- **Aim of the task**
The entire listing is to be repeated verbatim.

---*---

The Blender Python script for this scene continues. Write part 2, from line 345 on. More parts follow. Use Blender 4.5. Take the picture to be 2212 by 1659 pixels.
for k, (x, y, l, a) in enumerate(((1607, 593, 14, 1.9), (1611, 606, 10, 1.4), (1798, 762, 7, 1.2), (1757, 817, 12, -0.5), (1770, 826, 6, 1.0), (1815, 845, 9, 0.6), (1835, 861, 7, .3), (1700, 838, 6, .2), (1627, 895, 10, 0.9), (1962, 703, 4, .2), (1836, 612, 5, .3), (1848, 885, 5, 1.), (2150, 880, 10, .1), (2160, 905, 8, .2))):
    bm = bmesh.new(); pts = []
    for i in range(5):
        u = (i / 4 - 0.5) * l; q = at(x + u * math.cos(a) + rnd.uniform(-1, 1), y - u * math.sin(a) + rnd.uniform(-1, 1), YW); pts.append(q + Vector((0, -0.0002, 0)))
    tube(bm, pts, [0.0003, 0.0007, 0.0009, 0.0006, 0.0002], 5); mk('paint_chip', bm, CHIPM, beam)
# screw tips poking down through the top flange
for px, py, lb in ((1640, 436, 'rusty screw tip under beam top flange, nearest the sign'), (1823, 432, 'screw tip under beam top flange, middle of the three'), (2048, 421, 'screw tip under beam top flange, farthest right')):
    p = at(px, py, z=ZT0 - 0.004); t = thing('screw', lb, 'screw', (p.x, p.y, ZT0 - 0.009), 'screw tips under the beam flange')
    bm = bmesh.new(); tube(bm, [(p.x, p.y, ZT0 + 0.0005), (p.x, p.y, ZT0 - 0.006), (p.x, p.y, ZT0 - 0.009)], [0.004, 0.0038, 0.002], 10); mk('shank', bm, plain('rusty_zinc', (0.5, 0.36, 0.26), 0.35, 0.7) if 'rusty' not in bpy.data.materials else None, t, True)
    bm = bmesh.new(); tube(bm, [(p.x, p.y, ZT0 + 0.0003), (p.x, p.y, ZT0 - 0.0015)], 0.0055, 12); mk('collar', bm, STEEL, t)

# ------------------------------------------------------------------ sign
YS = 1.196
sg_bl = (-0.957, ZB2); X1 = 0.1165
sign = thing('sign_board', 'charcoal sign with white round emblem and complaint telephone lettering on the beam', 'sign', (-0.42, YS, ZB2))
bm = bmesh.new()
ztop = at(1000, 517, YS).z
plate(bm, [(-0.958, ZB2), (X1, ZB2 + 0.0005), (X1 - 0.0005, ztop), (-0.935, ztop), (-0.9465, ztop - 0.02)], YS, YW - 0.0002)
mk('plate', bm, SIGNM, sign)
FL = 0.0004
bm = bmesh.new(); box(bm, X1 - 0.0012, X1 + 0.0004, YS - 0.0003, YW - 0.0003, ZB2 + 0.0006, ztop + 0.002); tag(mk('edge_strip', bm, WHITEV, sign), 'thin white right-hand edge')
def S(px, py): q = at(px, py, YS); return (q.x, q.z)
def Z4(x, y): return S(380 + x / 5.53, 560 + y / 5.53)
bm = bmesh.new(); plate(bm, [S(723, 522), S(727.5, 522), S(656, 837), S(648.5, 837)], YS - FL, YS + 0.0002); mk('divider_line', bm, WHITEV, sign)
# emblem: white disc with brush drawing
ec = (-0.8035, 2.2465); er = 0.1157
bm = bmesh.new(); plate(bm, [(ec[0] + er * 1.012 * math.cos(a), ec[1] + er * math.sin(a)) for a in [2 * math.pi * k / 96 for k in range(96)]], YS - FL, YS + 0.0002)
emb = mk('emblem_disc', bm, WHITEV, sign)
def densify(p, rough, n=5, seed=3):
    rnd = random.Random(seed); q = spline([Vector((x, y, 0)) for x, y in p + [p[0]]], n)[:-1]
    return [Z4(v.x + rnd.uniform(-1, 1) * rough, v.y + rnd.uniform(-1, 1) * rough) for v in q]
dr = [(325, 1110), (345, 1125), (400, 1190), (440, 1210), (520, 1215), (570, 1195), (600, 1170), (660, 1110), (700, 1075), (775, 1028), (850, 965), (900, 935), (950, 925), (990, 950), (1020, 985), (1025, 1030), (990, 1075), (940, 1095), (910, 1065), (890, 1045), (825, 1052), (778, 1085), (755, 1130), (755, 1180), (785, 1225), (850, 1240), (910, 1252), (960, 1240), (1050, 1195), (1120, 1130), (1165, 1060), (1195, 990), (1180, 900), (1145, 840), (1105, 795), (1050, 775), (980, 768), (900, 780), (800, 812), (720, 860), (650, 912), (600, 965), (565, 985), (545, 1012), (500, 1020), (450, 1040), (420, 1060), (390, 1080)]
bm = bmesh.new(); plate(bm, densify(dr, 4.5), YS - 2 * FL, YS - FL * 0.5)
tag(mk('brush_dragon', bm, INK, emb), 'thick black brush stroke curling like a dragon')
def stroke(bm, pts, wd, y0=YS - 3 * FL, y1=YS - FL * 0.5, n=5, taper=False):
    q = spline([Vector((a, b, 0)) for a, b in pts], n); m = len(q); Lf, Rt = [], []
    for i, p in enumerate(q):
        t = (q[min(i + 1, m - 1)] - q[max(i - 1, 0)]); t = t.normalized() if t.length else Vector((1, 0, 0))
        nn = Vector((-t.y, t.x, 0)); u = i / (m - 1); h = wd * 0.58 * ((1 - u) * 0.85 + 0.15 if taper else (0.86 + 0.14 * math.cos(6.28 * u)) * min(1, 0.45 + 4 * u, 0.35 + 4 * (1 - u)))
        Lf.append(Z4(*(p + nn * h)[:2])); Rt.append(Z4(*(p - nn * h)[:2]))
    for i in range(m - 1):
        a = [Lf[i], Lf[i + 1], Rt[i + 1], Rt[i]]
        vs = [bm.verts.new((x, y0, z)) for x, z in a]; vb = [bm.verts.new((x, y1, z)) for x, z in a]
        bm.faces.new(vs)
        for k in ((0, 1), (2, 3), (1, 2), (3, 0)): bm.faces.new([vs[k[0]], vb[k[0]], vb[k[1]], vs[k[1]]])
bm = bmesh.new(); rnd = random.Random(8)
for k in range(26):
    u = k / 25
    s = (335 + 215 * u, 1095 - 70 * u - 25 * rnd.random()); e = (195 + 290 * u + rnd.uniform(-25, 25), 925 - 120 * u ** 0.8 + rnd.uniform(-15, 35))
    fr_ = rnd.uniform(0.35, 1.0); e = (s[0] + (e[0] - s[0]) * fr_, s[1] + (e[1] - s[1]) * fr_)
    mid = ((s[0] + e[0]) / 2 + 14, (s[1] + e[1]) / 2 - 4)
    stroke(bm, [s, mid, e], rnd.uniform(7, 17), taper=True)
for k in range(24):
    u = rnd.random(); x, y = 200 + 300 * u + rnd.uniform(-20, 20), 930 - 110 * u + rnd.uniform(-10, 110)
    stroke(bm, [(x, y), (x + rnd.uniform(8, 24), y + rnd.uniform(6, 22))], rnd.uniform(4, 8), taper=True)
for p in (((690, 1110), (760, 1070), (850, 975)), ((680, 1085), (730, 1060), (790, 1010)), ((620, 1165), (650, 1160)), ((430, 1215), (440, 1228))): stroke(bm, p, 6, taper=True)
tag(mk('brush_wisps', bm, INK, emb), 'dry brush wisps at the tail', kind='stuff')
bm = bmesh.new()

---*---

- **Full solution**
The Blender Python script for this scene continues. Write part 2, from line 345 on. More parts follow. Use Blender 4.5. Take the picture to be 2212 by 1659 pixels.
for k, (x, y, l, a) in enumerate(((1607, 593, 14, 1.9), (1611, 606, 10, 1.4), (1798, 762, 7, 1.2), (1757, 817, 12, -0.5), (1770, 826, 6, 1.0), (1815, 845, 9, 0.6), (1835, 861, 7, .3), (1700, 838, 6, .2), (1627, 895, 10, 0.9), (1962, 703, 4, .2), (1836, 612, 5, .3), (1848, 885, 5, 1.), (2150, 880, 10, .1), (2160, 905, 8, .2))):
    bm = bmesh.new(); pts = []
    for i in range(5):
        u = (i / 4 - 0.5) * l; q = at(x + u * math.cos(a) + rnd.uniform(-1, 1), y - u * math.sin(a) + rnd.uniform(-1, 1), YW); pts.append(q + Vector((0, -0.0002, 0)))
    tube(bm, pts, [0.0003, 0.0007, 0.0009, 0.0006, 0.0002], 5); mk('paint_chip', bm, CHIPM, beam)
# screw tips poking down through the top flange
for px, py, lb in ((1640, 436, 'rusty screw tip under beam top flange, nearest the sign'), (1823, 432, 'screw tip under beam top flange, middle of the three'), (2048, 421, 'screw tip under beam top flange, farthest right')):
    p = at(px, py, z=ZT0 - 0.004); t = thing('screw', lb, 'screw', (p.x, p.y, ZT0 - 0.009), 'screw tips under the beam flange')
    bm = bmesh.new(); tube(bm, [(p.x, p.y, ZT0 + 0.0005), (p.x, p.y, ZT0 - 0.006), (p.x, p.y, ZT0 - 0.009)], [0.004, 0.0038, 0.002], 10); mk('shank', bm, plain('rusty_zinc', (0.5, 0.36, 0.26), 0.35, 0.7) if 'rusty' not in bpy.data.materials else None, t, True)
    bm = bmesh.new(); tube(bm, [(p.x, p.y, ZT0 + 0.0003), (p.x, p.y, ZT0 - 0.0015)], 0.0055, 12); mk('collar', bm, STEEL, t)

# ------------------------------------------------------------------ sign
YS = 1.196
sg_bl = (-0.957, ZB2); X1 = 0.1165
sign = thing('sign_board', 'charcoal sign with white round emblem and complaint telephone lettering on the beam', 'sign', (-0.42, YS, ZB2))
bm = bmesh.new()
ztop = at(1000, 517, YS).z
plate(bm, [(-0.958, ZB2), (X1, ZB2 + 0.0005), (X1 - 0.0005, ztop), (-0.935, ztop), (-0.9465, ztop - 0.02)], YS, YW - 0.0002)
mk('plate', bm, SIGNM, sign)
FL = 0.0004
bm = bmesh.new(); box(bm, X1 - 0.0012, X1 + 0.0004, YS - 0.0003, YW - 0.0003, ZB2 + 0.0006, ztop + 0.002); tag(mk('edge_strip', bm, WHITEV, sign), 'thin white right-hand edge')
def S(px, py): q = at(px, py, YS); return (q.x, q.z)
def Z4(x, y): return S(380 + x / 5.53, 560 + y / 5.53)
bm = bmesh.new(); plate(bm, [S(723, 522), S(727.5, 522), S(656, 837), S(648.5, 837)], YS - FL, YS + 0.0002); mk('divider_line', bm, WHITEV, sign)
# emblem: white disc with brush drawing
ec = (-0.8035, 2.2465); er = 0.1157
bm = bmesh.new(); plate(bm, [(ec[0] + er * 1.012 * math.cos(a), ec[1] + er * math.sin(a)) for a in [2 * math.pi * k / 96 for k in range(96)]], YS - FL, YS + 0.0002)
emb = mk('emblem_disc', bm, WHITEV, sign)
def densify(p, rough, n=5, seed=3):
    rnd = random.Random(seed); q = spline([Vector((x, y, 0)) for x, y in p + [p[0]]], n)[:-1]
    return [Z4(v.x + rnd.uniform(-1, 1) * rough, v.y + rnd.uniform(-1, 1) * rough) for v in q]
dr = [(325, 1110), (345, 1125), (400, 1190), (440, 1210), (520, 1215), (570, 1195), (600, 1170), (660, 1110), (700, 1075), (775, 1028), (850, 965), (900, 935), (950, 925), (990, 950), (1020, 985), (1025, 1030), (990, 1075), (940, 1095), (910, 1065), (890, 1045), (825, 1052), (778, 1085), (755, 1130), (755, 1180), (785, 1225), (850, 1240), (910, 1252), (960, 1240), (1050, 1195), (1120, 1130), (1165, 1060), (1195, 990), (1180, 900), (1145, 840), (1105, 795), (1050, 775), (980, 768), (900, 780), (800, 812), (720, 860), (650, 912), (600, 965), (565, 985), (545, 1012), (500, 1020), (450, 1040), (420, 1060), (390, 1080)]
bm = bmesh.new(); plate(bm, densify(dr, 4.5), YS - 2 * FL, YS - FL * 0.5)
tag(mk('brush_dragon', bm, INK, emb), 'thick black brush stroke curling like a dragon')
def stroke(bm, pts, wd, y0=YS - 3 * FL, y1=YS - FL * 0.5, n=5, taper=False):
    q = spline([Vector((a, b, 0)) for a, b in pts], n); m = len(q); Lf, Rt = [], []
    for i, p in enumerate(q):
        t = (q[min(i + 1, m - 1)] - q[max(i - 1, 0)]); t = t.normalized() if t.length else Vector((1, 0, 0))
        nn = Vector((-t.y, t.x, 0)); u = i / (m - 1); h = wd * 0.58 * ((1 - u) * 0.85 + 0.15 if taper else (0.86 + 0.14 * math.cos(6.28 * u)) * min(1, 0.45 + 4 * u, 0.35 + 4 * (1 - u)))
        Lf.append(Z4(*(p + nn * h)[:2])); Rt.append(Z4(*(p - nn * h)[:2]))
    for i in range(m - 1):
        a = [Lf[i], Lf[i + 1], Rt[i + 1], Rt[i]]
        vs = [bm.verts.new((x, y0, z)) for x, z in a]; vb = [bm.verts.new((x, y1, z)) for x, z in a]
        bm.faces.new(vs)
        for k in ((0, 1), (2, 3), (1, 2), (3, 0)): bm.faces.new([vs[k[0]], vb[k[0]], vb[k[1]], vs[k[1]]])
bm = bmesh.new(); rnd = random.Random(8)
for k in range(26):
    u = k / 25
    s = (335 + 215 * u, 1095 - 70 * u - 25 * rnd.random()); e = (195 + 290 * u + rnd.uniform(-25, 25), 925 - 120 * u ** 0.8 + rnd.uniform(-15, 35))
    fr_ = rnd.uniform(0.35, 1.0); e = (s[0] + (e[0] - s[0]) * fr_, s[1] + (e[1] - s[1]) * fr_)
    mid = ((s[0] + e[0]) / 2 + 14, (s[1] + e[1]) / 2 - 4)
    stroke(bm, [s, mid, e], rnd.uniform(7, 17), taper=True)
for k in range(24):
    u = rnd.random(); x, y = 200 + 300 * u + rnd.uniform(-20, 20), 930 - 110 * u + rnd.uniform(-10, 110)
    stroke(bm, [(x, y), (x + rnd.uniform(8, 24), y + rnd.uniform(6, 22))], rnd.uniform(4, 8), taper=True)
for p in (((690, 1110), (760, 1070), (850, 975)), ((680, 1085), (730, 1060), (790, 1010)), ((620, 1165), (650, 1160)), ((430, 1215), (440, 1228))): stroke(bm, p, 6, taper=True)
tag(mk('brush_wisps', bm, INK, emb), 'dry brush wisps at the tail', kind='stuff')
bm = bmesh.new()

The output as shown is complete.